| GIVEN RECORDS |
►

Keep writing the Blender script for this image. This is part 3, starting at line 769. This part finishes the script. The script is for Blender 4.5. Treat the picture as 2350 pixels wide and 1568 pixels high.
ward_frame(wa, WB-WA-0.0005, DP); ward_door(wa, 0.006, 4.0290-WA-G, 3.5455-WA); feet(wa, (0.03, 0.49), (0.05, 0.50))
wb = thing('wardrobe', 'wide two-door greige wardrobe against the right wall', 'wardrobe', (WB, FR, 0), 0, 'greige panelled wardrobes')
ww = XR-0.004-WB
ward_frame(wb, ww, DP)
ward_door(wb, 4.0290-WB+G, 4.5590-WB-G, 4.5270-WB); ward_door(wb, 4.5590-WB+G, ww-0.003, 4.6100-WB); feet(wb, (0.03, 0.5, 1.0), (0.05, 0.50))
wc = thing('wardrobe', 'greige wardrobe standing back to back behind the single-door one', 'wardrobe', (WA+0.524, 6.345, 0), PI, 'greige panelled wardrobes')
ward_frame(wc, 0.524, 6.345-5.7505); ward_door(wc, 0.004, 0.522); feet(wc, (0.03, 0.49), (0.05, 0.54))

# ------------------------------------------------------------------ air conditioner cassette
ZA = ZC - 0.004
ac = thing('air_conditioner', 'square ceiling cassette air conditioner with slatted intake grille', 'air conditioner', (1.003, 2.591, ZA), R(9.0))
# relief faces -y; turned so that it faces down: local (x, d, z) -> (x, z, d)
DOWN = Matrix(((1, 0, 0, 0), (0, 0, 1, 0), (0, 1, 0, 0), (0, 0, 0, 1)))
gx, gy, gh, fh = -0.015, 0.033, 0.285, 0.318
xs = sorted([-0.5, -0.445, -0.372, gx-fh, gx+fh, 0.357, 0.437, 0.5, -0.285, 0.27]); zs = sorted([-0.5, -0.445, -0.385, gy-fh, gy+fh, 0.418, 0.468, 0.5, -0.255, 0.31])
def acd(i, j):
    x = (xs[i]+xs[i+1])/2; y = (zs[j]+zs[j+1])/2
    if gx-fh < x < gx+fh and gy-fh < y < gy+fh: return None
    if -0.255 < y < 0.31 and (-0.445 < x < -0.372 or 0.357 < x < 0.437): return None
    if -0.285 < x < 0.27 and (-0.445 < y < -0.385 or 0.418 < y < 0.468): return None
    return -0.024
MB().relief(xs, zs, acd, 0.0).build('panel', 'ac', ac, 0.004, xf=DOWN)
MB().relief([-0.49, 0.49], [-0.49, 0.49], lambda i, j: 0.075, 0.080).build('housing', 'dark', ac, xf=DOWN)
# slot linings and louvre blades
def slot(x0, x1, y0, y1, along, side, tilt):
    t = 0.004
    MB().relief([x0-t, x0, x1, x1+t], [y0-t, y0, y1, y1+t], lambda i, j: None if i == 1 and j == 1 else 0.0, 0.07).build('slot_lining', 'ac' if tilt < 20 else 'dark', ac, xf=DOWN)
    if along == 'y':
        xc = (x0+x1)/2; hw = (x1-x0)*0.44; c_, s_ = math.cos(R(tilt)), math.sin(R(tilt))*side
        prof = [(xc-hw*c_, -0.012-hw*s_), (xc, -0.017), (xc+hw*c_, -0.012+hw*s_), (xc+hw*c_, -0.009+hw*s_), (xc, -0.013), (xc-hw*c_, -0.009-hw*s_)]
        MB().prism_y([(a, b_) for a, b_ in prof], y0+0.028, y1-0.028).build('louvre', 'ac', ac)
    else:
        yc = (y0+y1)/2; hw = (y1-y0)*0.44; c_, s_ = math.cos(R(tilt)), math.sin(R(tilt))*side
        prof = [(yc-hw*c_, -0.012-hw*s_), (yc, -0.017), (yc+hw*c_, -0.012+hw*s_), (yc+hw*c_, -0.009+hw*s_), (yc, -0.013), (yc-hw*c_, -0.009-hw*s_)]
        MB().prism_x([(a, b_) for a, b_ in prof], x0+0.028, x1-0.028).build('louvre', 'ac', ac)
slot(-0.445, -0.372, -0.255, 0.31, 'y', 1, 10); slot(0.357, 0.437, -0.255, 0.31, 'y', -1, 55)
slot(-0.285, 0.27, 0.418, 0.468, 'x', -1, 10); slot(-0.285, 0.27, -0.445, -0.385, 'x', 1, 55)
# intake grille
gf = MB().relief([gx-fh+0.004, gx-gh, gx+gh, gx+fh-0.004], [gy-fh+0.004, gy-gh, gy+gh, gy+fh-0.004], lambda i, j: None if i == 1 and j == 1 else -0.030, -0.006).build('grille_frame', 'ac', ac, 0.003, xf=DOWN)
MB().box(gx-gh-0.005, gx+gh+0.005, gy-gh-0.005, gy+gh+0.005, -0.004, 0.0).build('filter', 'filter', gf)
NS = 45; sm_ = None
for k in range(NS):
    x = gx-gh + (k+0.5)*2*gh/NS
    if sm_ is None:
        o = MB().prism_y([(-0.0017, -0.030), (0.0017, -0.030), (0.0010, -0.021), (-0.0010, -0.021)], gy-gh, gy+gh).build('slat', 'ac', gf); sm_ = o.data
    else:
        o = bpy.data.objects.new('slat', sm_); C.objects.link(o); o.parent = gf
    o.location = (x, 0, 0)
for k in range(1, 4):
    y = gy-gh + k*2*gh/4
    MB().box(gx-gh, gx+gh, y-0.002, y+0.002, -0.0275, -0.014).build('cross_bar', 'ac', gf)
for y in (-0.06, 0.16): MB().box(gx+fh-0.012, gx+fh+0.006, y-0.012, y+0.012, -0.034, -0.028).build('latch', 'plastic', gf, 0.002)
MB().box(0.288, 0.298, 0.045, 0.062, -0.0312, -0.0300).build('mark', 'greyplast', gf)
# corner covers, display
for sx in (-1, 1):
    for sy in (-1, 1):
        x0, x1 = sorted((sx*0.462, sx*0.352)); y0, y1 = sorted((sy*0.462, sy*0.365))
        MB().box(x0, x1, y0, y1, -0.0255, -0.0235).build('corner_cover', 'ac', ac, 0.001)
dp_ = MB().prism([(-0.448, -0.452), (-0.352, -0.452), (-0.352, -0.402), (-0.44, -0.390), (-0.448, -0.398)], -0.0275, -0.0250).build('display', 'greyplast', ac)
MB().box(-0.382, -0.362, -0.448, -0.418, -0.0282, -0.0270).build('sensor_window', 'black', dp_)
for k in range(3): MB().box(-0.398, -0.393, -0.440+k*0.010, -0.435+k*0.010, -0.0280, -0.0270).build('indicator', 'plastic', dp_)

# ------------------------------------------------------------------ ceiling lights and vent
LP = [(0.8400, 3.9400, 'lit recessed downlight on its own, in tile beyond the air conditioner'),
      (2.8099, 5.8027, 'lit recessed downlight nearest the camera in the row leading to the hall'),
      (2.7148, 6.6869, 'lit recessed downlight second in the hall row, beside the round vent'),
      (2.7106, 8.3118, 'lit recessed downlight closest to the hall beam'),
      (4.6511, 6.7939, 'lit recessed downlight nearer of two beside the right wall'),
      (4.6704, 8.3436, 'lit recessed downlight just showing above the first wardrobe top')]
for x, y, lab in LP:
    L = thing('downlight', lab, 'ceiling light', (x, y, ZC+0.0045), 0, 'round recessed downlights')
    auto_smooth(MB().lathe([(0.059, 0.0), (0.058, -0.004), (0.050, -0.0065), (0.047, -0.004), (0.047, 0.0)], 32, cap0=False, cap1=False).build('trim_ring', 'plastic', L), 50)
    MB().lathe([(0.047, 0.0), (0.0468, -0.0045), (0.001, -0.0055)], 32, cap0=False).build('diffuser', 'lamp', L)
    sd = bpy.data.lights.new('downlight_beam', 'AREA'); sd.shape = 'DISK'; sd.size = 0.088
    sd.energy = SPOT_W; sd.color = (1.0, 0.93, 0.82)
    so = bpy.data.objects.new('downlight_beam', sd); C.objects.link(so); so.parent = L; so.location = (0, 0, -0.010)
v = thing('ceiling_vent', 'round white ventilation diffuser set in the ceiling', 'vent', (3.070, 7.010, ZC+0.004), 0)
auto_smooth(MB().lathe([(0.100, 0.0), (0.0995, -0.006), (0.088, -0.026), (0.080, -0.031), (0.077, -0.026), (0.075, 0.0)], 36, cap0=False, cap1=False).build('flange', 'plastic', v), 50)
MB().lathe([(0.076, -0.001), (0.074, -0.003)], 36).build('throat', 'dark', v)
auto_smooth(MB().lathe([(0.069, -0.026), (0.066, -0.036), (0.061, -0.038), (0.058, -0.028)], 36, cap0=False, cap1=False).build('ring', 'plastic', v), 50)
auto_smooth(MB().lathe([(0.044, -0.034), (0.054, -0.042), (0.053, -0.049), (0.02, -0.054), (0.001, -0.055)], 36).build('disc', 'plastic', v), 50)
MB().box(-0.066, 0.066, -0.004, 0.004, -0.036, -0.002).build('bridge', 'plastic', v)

◄
►

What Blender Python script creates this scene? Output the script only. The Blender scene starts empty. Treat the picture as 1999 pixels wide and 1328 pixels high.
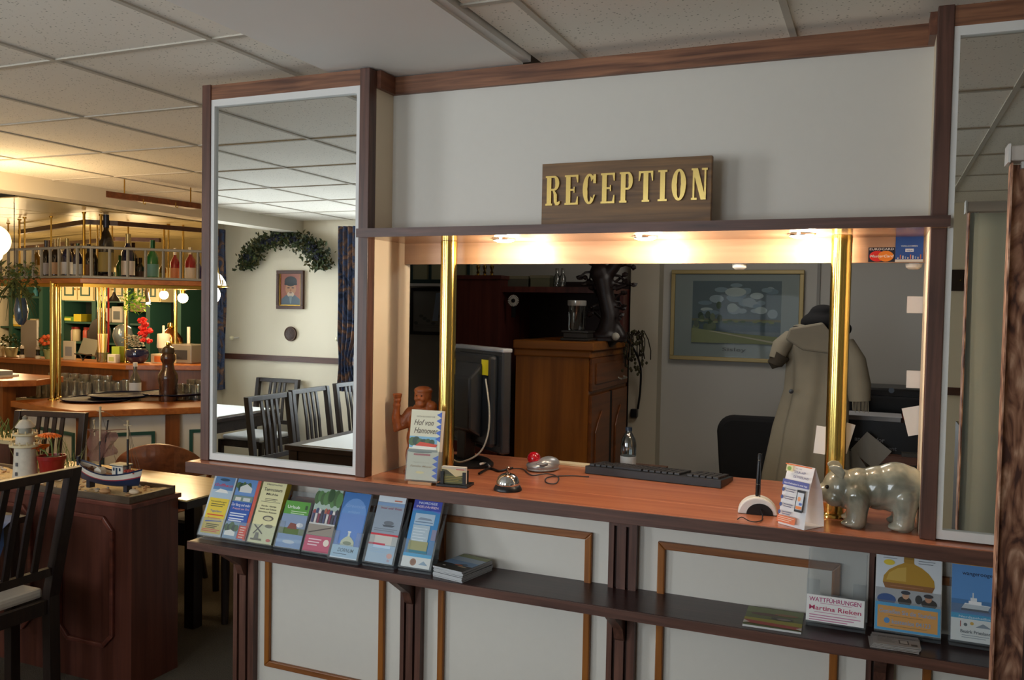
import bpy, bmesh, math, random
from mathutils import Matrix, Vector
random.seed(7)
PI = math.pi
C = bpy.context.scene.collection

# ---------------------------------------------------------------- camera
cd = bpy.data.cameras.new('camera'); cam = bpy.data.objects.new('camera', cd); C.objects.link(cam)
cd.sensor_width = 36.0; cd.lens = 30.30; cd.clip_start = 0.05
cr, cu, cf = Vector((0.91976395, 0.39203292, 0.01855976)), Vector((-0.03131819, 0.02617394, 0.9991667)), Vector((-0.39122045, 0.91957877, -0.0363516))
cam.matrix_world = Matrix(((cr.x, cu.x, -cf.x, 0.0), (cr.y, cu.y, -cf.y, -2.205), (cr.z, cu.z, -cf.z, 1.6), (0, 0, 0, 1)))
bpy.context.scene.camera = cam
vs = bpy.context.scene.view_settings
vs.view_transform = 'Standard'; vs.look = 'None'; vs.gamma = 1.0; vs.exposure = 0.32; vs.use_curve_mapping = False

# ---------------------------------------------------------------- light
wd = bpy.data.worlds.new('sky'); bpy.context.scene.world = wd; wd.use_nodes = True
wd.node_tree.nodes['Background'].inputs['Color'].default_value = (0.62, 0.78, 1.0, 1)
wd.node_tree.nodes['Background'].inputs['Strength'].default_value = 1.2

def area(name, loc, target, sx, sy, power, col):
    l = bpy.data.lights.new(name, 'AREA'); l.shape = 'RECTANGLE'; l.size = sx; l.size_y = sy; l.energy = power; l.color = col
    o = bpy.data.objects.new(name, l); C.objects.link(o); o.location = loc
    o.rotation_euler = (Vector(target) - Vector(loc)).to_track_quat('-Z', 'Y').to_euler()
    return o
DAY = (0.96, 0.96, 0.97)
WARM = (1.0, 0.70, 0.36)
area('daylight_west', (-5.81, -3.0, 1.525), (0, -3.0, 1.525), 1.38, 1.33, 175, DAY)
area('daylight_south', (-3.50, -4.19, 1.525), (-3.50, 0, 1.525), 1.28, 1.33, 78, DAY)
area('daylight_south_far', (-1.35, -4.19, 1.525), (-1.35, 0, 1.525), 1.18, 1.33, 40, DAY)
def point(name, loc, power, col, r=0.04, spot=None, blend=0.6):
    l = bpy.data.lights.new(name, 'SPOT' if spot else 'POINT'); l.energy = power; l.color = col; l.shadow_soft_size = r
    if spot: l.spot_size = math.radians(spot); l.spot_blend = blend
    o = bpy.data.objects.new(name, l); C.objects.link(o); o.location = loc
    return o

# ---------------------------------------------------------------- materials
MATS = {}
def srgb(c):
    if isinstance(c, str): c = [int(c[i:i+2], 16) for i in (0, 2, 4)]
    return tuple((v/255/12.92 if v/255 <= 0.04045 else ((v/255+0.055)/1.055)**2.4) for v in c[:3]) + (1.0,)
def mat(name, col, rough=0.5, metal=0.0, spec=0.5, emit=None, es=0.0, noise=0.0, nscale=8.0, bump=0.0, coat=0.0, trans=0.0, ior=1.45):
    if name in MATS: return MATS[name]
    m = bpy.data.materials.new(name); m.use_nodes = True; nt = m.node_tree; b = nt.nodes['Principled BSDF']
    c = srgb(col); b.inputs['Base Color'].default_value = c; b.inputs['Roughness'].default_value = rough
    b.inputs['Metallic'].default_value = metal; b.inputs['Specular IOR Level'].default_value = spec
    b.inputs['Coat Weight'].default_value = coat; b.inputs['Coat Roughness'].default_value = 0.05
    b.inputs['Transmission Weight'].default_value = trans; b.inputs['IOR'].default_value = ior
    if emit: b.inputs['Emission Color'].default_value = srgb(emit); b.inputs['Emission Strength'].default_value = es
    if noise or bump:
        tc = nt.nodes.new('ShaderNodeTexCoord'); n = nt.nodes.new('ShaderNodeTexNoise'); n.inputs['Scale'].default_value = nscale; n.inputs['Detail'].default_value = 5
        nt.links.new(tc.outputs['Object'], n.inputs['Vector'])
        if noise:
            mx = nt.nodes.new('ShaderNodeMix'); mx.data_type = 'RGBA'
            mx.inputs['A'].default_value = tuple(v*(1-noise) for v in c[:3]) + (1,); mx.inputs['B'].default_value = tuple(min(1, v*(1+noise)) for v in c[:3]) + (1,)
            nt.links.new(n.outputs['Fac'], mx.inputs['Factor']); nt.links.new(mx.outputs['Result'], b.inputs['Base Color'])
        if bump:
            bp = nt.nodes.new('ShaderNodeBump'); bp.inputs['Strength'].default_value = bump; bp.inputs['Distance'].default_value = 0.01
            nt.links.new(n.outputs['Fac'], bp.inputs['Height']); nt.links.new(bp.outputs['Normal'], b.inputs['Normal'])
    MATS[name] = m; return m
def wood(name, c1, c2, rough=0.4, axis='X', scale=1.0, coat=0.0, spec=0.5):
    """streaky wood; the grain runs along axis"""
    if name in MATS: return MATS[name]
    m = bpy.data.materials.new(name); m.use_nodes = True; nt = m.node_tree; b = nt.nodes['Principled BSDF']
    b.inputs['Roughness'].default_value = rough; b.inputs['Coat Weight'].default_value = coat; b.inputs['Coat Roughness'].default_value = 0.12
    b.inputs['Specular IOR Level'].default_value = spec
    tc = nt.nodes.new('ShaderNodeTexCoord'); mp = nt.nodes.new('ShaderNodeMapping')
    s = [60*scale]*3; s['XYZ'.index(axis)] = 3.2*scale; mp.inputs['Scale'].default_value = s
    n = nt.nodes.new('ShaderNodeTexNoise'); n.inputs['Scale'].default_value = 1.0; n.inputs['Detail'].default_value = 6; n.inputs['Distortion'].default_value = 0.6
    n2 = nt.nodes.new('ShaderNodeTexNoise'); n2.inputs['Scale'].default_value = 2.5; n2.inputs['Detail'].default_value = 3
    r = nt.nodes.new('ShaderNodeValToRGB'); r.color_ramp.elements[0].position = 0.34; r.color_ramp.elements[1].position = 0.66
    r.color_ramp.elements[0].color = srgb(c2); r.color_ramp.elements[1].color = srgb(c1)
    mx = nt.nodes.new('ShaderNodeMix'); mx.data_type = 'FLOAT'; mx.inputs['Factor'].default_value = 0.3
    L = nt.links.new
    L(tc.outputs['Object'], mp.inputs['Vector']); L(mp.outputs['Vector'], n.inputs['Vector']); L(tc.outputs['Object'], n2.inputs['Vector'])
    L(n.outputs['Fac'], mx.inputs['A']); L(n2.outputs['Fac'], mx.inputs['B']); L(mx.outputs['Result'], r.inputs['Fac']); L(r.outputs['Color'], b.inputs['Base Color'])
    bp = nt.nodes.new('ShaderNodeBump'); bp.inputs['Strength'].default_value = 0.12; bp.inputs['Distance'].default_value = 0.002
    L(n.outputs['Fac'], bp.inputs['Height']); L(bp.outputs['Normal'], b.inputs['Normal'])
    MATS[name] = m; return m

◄

| EXERCISE REQUIREMENTS |
Skip the pictures. Set down only the lines from the one containing "What Blender Python" through the one containing "vs.view_transform = 'Standard';", exactly as they appear, ends included.

| EXERCISE ANSWER |
What Blender Python script creates this scene? Output the script only. The Blender scene starts empty. Treat the picture as 1999 pixels wide and 1328 pixels high.
import bpy, bmesh, math, random
from mathutils import Matrix, Vector
random.seed(7)
PI = math.pi
C = bpy.context.scene.collection

# ---------------------------------------------------------------- camera
cd = bpy.data.cameras.new('camera'); cam = bpy.data.objects.new('camera', cd); C.objects.link(cam)
cd.sensor_width = 36.0; cd.lens = 30.30; cd.clip_start = 0.05
cr, cu, cf = Vector((0.91976395, 0.39203292, 0.01855976)), Vector((-0.03131819, 0.02617394, 0.9991667)), Vector((-0.39122045, 0.91957877, -0.0363516))
cam.matrix_world = Matrix(((cr.x, cu.x, -cf.x, 0.0), (cr.y, cu.y, -cf.y, -2.205), (cr.z, cu.z, -cf.z, 1.6), (0, 0, 0, 1)))
bpy.context.scene.camera = cam
vs = bpy.context.scene.view_settings
vs.view_transform = 'Standard'; vs.look = 'None'; vs.gamma = 1.0; vs.exposure = 0.32; vs.use_curve_mapping = False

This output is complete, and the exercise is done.